Collected data
::::

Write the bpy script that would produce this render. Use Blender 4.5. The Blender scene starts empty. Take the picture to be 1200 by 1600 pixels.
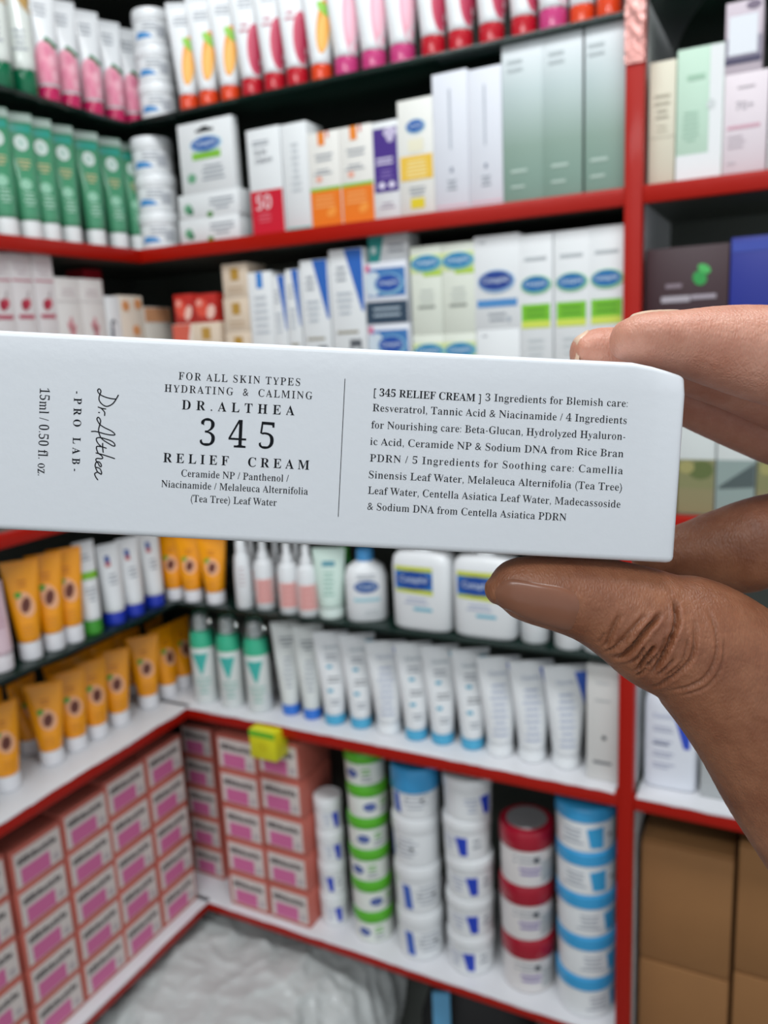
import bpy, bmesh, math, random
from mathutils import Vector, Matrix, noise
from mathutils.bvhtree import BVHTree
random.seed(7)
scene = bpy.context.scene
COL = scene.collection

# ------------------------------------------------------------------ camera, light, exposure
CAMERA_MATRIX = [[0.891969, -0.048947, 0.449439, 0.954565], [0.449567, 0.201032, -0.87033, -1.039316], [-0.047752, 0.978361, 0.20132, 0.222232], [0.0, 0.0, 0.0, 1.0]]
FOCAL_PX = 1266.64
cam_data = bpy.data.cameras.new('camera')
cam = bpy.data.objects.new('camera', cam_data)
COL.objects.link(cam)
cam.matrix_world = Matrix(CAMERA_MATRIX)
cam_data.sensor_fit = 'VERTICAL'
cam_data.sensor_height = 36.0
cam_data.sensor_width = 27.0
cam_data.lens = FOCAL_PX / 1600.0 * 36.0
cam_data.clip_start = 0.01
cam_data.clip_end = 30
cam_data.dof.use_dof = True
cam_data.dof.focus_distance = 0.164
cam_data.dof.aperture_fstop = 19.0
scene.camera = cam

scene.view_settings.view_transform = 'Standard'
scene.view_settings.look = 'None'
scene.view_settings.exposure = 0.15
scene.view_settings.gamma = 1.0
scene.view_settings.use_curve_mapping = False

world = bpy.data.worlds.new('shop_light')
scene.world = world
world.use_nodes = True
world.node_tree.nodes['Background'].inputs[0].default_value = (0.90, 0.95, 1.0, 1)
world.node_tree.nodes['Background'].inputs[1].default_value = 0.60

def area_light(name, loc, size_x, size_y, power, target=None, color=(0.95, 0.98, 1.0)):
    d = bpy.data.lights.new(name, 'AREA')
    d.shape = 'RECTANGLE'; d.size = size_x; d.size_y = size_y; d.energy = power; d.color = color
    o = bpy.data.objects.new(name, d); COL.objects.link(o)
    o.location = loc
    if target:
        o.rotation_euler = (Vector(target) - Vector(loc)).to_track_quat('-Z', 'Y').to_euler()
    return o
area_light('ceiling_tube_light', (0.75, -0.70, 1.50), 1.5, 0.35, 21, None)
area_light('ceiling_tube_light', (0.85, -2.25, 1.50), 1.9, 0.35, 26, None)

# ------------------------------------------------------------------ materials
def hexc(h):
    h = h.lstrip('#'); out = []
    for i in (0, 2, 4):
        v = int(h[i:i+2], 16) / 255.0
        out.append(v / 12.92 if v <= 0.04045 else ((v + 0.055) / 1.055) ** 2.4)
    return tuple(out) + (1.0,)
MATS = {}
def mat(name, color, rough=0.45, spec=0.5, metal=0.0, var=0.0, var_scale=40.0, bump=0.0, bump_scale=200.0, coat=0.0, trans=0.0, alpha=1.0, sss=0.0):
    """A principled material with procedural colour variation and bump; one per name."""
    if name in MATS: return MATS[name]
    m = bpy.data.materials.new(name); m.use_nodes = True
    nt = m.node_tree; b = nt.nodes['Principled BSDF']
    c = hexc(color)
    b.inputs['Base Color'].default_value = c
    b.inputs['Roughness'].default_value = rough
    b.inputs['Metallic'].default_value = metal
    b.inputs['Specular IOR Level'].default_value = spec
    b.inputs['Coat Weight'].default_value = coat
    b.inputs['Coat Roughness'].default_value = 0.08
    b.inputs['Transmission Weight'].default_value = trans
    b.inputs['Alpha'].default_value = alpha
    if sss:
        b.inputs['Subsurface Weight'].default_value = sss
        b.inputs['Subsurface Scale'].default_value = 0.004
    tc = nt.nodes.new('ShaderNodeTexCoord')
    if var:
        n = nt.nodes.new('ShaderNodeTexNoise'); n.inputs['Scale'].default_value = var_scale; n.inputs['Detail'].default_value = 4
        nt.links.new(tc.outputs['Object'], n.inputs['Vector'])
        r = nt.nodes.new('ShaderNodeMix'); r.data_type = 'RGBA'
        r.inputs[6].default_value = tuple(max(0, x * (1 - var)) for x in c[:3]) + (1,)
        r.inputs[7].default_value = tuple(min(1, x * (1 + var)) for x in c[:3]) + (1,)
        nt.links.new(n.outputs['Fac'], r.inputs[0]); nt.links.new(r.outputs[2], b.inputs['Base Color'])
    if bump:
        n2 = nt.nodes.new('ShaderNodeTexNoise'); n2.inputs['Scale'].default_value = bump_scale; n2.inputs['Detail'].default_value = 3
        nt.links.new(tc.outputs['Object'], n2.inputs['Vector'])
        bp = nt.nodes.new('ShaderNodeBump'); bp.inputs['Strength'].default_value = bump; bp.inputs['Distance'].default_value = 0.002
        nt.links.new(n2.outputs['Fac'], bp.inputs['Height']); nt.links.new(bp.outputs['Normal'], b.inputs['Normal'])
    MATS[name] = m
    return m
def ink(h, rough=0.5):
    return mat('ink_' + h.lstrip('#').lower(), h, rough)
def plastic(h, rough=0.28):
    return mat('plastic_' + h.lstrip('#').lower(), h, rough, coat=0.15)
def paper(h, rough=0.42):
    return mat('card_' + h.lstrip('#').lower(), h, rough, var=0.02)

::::

Write out every line above exactly as it is, leaving out the pictures.

Write the bpy script that would produce this render. Use Blender 4.5. The Blender scene starts empty. Take the picture to be 1200 by 1600 pixels.
import bpy, bmesh, math, random
from mathutils import Vector, Matrix, noise
from mathutils.bvhtree import BVHTree
random.seed(7)
scene = bpy.context.scene
COL = scene.collection

# ------------------------------------------------------------------ camera, light, exposure
CAMERA_MATRIX = [[0.891969, -0.048947, 0.449439, 0.954565], [0.449567, 0.201032, -0.87033, -1.039316], [-0.047752, 0.978361, 0.20132, 0.222232], [0.0, 0.0, 0.0, 1.0]]
FOCAL_PX = 1266.64
cam_data = bpy.data.cameras.new('camera')
cam = bpy.data.objects.new('camera', cam_data)
COL.objects.link(cam)
cam.matrix_world = Matrix(CAMERA_MATRIX)
cam_data.sensor_fit = 'VERTICAL'
cam_data.sensor_height = 36.0
cam_data.sensor_width = 27.0
cam_data.lens = FOCAL_PX / 1600.0 * 36.0
cam_data.clip_start = 0.01
cam_data.clip_end = 30
cam_data.dof.use_dof = True
cam_data.dof.focus_distance = 0.164
cam_data.dof.aperture_fstop = 19.0
scene.camera = cam

scene.view_settings.view_transform = 'Standard'
scene.view_settings.look = 'None'
scene.view_settings.exposure = 0.15
scene.view_settings.gamma = 1.0
scene.view_settings.use_curve_mapping = False

world = bpy.data.worlds.new('shop_light')
scene.world = world
world.use_nodes = True
world.node_tree.nodes['Background'].inputs[0].default_value = (0.90, 0.95, 1.0, 1)
world.node_tree.nodes['Background'].inputs[1].default_value = 0.60

def area_light(name, loc, size_x, size_y, power, target=None, color=(0.95, 0.98, 1.0)):
    d = bpy.data.lights.new(name, 'AREA')
    d.shape = 'RECTANGLE'; d.size = size_x; d.size_y = size_y; d.energy = power; d.color = color
    o = bpy.data.objects.new(name, d); COL.objects.link(o)
    o.location = loc
    if target:
        o.rotation_euler = (Vector(target) - Vector(loc)).to_track_quat('-Z', 'Y').to_euler()
    return o
area_light('ceiling_tube_light', (0.75, -0.70, 1.50), 1.5, 0.35, 21, None)
area_light('ceiling_tube_light', (0.85, -2.25, 1.50), 1.9, 0.35, 26, None)

# ------------------------------------------------------------------ materials
def hexc(h):
    h = h.lstrip('#'); out = []
    for i in (0, 2, 4):
        v = int(h[i:i+2], 16) / 255.0
        out.append(v / 12.92 if v <= 0.04045 else ((v + 0.055) / 1.055) ** 2.4)
    return tuple(out) + (1.0,)
MATS = {}
def mat(name, color, rough=0.45, spec=0.5, metal=0.0, var=0.0, var_scale=40.0, bump=0.0, bump_scale=200.0, coat=0.0, trans=0.0, alpha=1.0, sss=0.0):
    """A principled material with procedural colour variation and bump; one per name."""
    if name in MATS: return MATS[name]
    m = bpy.data.materials.new(name); m.use_nodes = True
    nt = m.node_tree; b = nt.nodes['Principled BSDF']
    c = hexc(color)
    b.inputs['Base Color'].default_value = c
    b.inputs['Roughness'].default_value = rough
    b.inputs['Metallic'].default_value = metal
    b.inputs['Specular IOR Level'].default_value = spec
    b.inputs['Coat Weight'].default_value = coat
    b.inputs['Coat Roughness'].default_value = 0.08
    b.inputs['Transmission Weight'].default_value = trans
    b.inputs['Alpha'].default_value = alpha
    if sss:
        b.inputs['Subsurface Weight'].default_value = sss
        b.inputs['Subsurface Scale'].default_value = 0.004
    tc = nt.nodes.new('ShaderNodeTexCoord')
    if var:
        n = nt.nodes.new('ShaderNodeTexNoise'); n.inputs['Scale'].default_value = var_scale; n.inputs['Detail'].default_value = 4
        nt.links.new(tc.outputs['Object'], n.inputs['Vector'])
        r = nt.nodes.new('ShaderNodeMix'); r.data_type = 'RGBA'
        r.inputs[6].default_value = tuple(max(0, x * (1 - var)) for x in c[:3]) + (1,)
        r.inputs[7].default_value = tuple(min(1, x * (1 + var)) for x in c[:3]) + (1,)
        nt.links.new(n.outputs['Fac'], r.inputs[0]); nt.links.new(r.outputs[2], b.inputs['Base Color'])
    if bump:
        n2 = nt.nodes.new('ShaderNodeTexNoise'); n2.inputs['Scale'].default_value = bump_scale; n2.inputs['Detail'].default_value = 3
        nt.links.new(tc.outputs['Object'], n2.inputs['Vector'])
        bp = nt.nodes.new('ShaderNodeBump'); bp.inputs['Strength'].default_value = bump; bp.inputs['Distance'].default_value = 0.002
        nt.links.new(n2.outputs['Fac'], bp.inputs['Height']); nt.links.new(bp.outputs['Normal'], b.inputs['Normal'])
    MATS[name] = m
    return m
def ink(h, rough=0.5):
    return mat('ink_' + h.lstrip('#').lower(), h, rough)
def plastic(h, rough=0.28):
    return mat('plastic_' + h.lstrip('#').lower(), h, rough, coat=0.15)
def paper(h, rough=0.42):
    return mat('card_' + h.lstrip('#').lower(), h, rough, var=0.02)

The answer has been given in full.